This worries Edel, who is obsessed with precision. He cautions that single-length clubs, if made incorrectly, can be a disaster.

The concept isn’t exactly new. Tommy Armour Golf introduced irons all of the same length, the EQL One Swing Design irons, in the late 1980s. Sales never took off.

To make the concept work, head weight, shaft weight, grip weight, swingweight, flex point and center of gravity should be identical in all clubs. The overall feel should be the same from one club to another.

“There is no such thing as a shortcut with these clubs,” Edel said. “From fitting to manufacturing, there is no tolerance for error.”

DeChambeau has a very steep swing that requires an extreme amount of sole bounce in his irons and wedges. His swing is enhanced by the biggest grip in golf – the JumboMax – along with KBS C-Taper shafts.

“My goal is the same swing and same speed for every club,” DeChambeau said.

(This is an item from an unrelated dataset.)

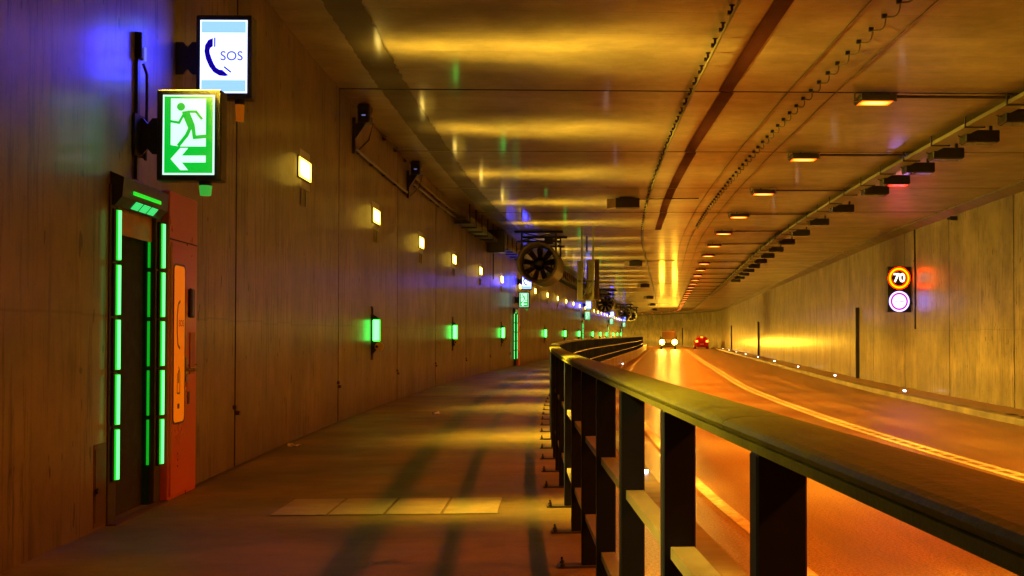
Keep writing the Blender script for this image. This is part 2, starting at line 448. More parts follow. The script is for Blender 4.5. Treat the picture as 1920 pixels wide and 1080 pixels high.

The single-length philosophy is that golfers can concentrate on just one swing, not a different swing for each iron or wedge. Conventional irons use graduated lengths and head weights.

Edel hasn’t made up his mind whether he will make and sell single-length clubs. The amount of detail could make them very expensive.

Regardless, the theory behind these clubs is easy to grasp. One swing, one length.